All books seem fake to me—, I have an ear that hears the author’s voice,
I hear it distinct from the book—They are never united.
/> C 10 [IV, 452], 1910
Terrace (Pepper trees, lemons about to ripen) surrounded on all sides by delicate bellflowers.
D 10 [IV, 462], 1910
Bells. Bells of Genoa. /Dong/ding-ding/Dongdong/ … Dong/ … I remain, with my eye fixed on the bell ringing a hundred meters away, turned away—and my hand frozen, my pen ready—for what?—Emptiness. And only the intention, the need, the instinct, the fantasy of writing—Writing what? The wall draws back the gaze to its repeating diamonds.
“I dream of perfect writings.” And this childish sign of boredom,—this primitive recourse to putting a quick ideal on the horizon of every idle moment, this strange inability to let a day leisurely slip away; and time, and pride, and one’s outward being—to let them experience and accept each other … just as they are.

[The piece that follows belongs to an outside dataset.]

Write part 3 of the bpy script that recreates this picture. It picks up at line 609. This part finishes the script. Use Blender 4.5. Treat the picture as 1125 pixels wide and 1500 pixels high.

Dong/dingding/Dongdong—It sings the hours instead of counting them. Liquid, with an infinite liqueur, the notes ring out. The deep and the shrill—on every level of space, as if the air, inhabited in all directions, was waking, scratching itself … shaking off like fleas and bristling at the sounds it finds … spatial animal.
D 10 [IV, 462], 1910
Mount Fascia—834m—its power—color of a monk’s habit—its downward slope through very wide and very slow folds—It dominates everything without soaring—It descends and does not rise. Monastic and military physiognomy. Not talkative. With a silence and nudity, a bareness and gentle tone over its entire mass—which contain and watch over the whole city whose noises and roosters and sirens, bells and wisps of smoke, it seems to hear without ever answering.
Do a fine topographical study of this massif. Happy is he who finds comfort in writing.
Man responds with all his answers, acquits himself by every means. Draws, paints—overstimulates his vocabulary.
Why this need for expression? Who feels it? To communicate. Make last. Secure. Equal. Re-create—
The bells across the way—Two sisters—I know them now.